Alexander Solomon has made a remarkably objective retelling of this sad story. A real tragedy. He did an exhaustive job of interviewing all the people he could find who had been involved in any way with this misguided adventure. Friends, relatives, acquaintances, even enemies of the participants. And he artfully selected movie sequences from the original dubious "reconstruction" film, and skillfully shaped this documentary from them and whatever else he could find out. As you will see, there are still a number of unanswered questions.
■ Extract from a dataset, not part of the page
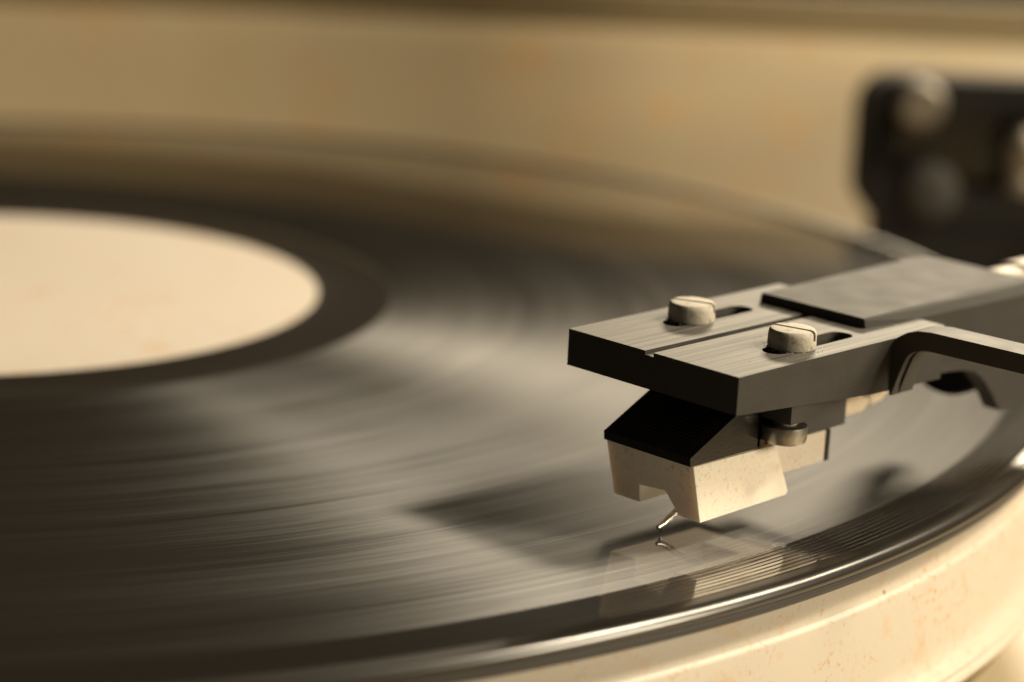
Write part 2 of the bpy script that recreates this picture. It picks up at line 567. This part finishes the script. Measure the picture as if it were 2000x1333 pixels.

It's up to you to make a final judgment."

-Nina Cassian, January 2007



And when summer comes to an end
it's like the world coming to an end.
Wilderness and terror - everywhere!

Days shrink
till all dignity's gone.
Wet slabs of cloth
drape our bodies:
dejected coats.
And then we shiver, stumbling
into the holes of Winter Street
on the corner of Decline...

What's the good of living
with the idea of Spring
- dangerous as any Utopia?


The wheel is not in my hands
The wheel is over my head;
no one turns it left
or right: the vessel is dead still.
The wheel rests like a spider
fixed on my wooden sky.
What is it doing there?
It's a helm gone mad.
What could it possibly steer
on the vertical road of the Nowhere Sea?
And why does the helm not move
in this world so rich in helmsmen?
The wind at least could have set it in motion.
Where is the somnambulant bat to give it a turn?
Where is the moon to alter its shape,
lengthen the spokes and flatten the contour
so that it is more of a fish?
The vessel's voyage must end here;
the helm is insane, it cannot steer.

-Nina Cassian

1 comment:

Alexandru Solomon said...

I'm very happy and honored that the film was screened at NYJFF and that Nina Cassian presented it. I'ld like to know, of course, some reactions from the public, how did it went.